Hence the Pentagon’s open break with their “law and order” Commander in Chief. The danger of fraternization is especially real in National Guard regiments, whose troops are drawn from the populations of the states their families live in.

Senior Pentagon leaders worry that a militarized and heavy-handed response to the protests, Mr. Trump’s stated wish, will turn the American public against the troops, like what happened in the waning years of the Vietnam War, when National Guard troops in combat fatigues battled antiwar protesters at Kent State. Adm. Mike Mullen, a former chairman of the Joint Chiefs of Staff, denounced the use of the military to support the political acts of a president who had “laid bare his disdain for the rights of peaceful protest in this country.”

Although the eternal showman Trump apparently appointed Mark Milley chairman of the Joint Chiefs of Staff on the basis of the General’s physical resemblance to John Wayne, Milley happens to be a serious military historian. So is Secretary of Defense Esper. Both are aware that revolutions can only happen when there is a split in the ranks of the soldiers.
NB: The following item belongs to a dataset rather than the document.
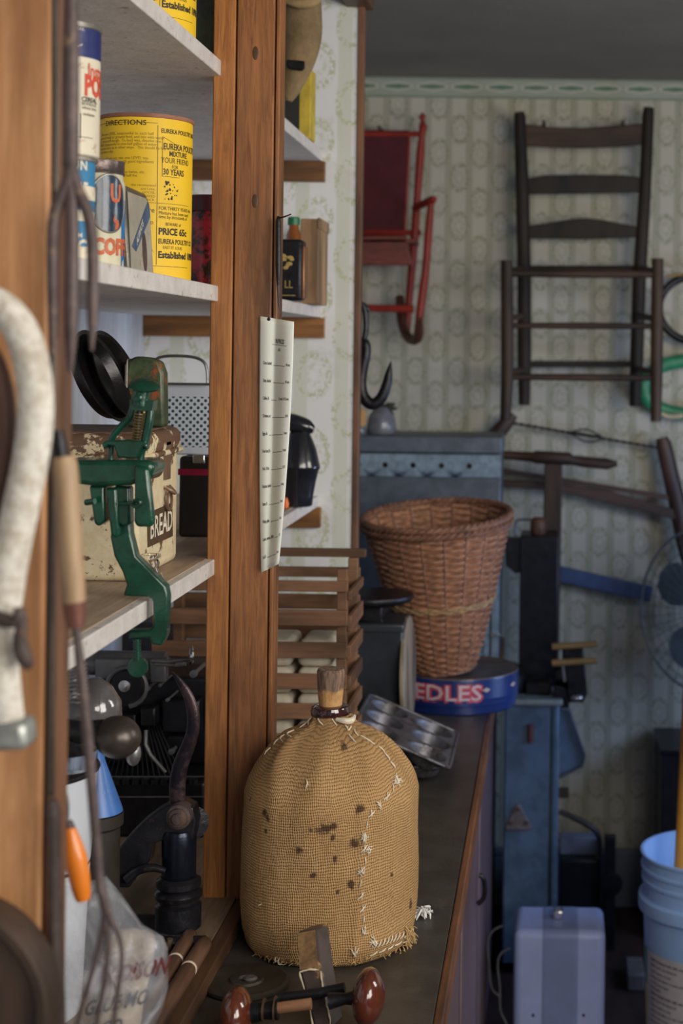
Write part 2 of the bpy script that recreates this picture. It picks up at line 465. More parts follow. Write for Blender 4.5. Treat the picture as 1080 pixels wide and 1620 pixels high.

In their West Point courses on counter-insurgency, they have certainly read of the classic example of Russia in 1917 when the Cossacks were sent to block the demonstrators in St. Petersburg. These fierce cavalry men sat passively still on their horses as the strikers dove between their legs, leading Trotsky to famously remark that “the revolution passes underneath the belly of a Cossack’s horse.” And indeed, not long after this incident the Russian soldiers formed ‘Soviets’ (councils) and joined the workers’ and peasants in overthrowing the Czar.

Of course Russia in 1917 was in the middle of a social crisis, led by an inept, self-deluded Autocrat, bleeding lives and treasure into an endless, pointless foreign war. Nothing even vaguely similar could ever happen in optimistic, triumphant, happy, America under the firm leadership and uniting presence of our lovable President, Donald J. Trump.